>> begin

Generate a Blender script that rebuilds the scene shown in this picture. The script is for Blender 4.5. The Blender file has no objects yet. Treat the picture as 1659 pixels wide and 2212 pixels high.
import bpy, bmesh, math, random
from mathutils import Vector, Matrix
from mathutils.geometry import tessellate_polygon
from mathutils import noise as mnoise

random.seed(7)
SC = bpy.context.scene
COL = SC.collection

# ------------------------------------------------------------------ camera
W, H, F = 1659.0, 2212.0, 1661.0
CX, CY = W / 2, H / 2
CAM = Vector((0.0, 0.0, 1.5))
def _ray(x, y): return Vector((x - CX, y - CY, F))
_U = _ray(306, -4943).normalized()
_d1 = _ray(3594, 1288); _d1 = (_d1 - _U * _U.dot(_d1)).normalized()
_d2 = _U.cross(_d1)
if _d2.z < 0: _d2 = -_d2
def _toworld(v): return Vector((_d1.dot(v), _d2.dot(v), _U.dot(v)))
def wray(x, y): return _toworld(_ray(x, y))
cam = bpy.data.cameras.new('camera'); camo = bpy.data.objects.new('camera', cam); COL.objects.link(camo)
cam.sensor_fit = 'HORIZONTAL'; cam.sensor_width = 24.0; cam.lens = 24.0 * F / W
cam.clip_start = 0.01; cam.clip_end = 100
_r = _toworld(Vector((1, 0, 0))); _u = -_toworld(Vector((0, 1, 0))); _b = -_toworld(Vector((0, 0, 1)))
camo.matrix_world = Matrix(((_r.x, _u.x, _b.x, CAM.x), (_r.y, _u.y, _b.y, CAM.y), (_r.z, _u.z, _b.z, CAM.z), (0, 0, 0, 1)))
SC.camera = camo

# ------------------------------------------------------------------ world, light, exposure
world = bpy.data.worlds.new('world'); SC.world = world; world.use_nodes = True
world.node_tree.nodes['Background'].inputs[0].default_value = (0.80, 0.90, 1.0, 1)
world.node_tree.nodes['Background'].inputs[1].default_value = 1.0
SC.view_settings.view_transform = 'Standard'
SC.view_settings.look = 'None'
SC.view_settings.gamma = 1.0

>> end

### Written problem
Output all of the data again, exactly.

### Task answer
Generate a Blender script that rebuilds the scene shown in this picture. The script is for Blender 4.5. The Blender file has no objects yet. Treat the picture as 1659 pixels wide and 2212 pixels high.
import bpy, bmesh, math, random
from mathutils import Vector, Matrix
from mathutils.geometry import tessellate_polygon
from mathutils import noise as mnoise

random.seed(7)
SC = bpy.context.scene
COL = SC.collection

# ------------------------------------------------------------------ camera
W, H, F = 1659.0, 2212.0, 1661.0
CX, CY = W / 2, H / 2
CAM = Vector((0.0, 0.0, 1.5))
def _ray(x, y): return Vector((x - CX, y - CY, F))
_U = _ray(306, -4943).normalized()
_d1 = _ray(3594, 1288); _d1 = (_d1 - _U * _U.dot(_d1)).normalized()
_d2 = _U.cross(_d1)
if _d2.z < 0: _d2 = -_d2
def _toworld(v): return Vector((_d1.dot(v), _d2.dot(v), _U.dot(v)))
def wray(x, y): return _toworld(_ray(x, y))
cam = bpy.data.cameras.new('camera'); camo = bpy.data.objects.new('camera', cam); COL.objects.link(camo)
cam.sensor_fit = 'HORIZONTAL'; cam.sensor_width = 24.0; cam.lens = 24.0 * F / W
cam.clip_start = 0.01; cam.clip_end = 100
_r = _toworld(Vector((1, 0, 0))); _u = -_toworld(Vector((0, 1, 0))); _b = -_toworld(Vector((0, 0, 1)))
camo.matrix_world = Matrix(((_r.x, _u.x, _b.x, CAM.x), (_r.y, _u.y, _b.y, CAM.y), (_r.z, _u.z, _b.z, CAM.z), (0, 0, 0, 1)))
SC.camera = camo

# ------------------------------------------------------------------ world, light, exposure
world = bpy.data.worlds.new('world'); SC.world = world; world.use_nodes = True
world.node_tree.nodes['Background'].inputs[0].default_value = (0.80, 0.90, 1.0, 1)
world.node_tree.nodes['Background'].inputs[1].default_value = 1.0
SC.view_settings.view_transform = 'Standard'
SC.view_settings.look = 'None'
SC.view_settings.gamma = 1.0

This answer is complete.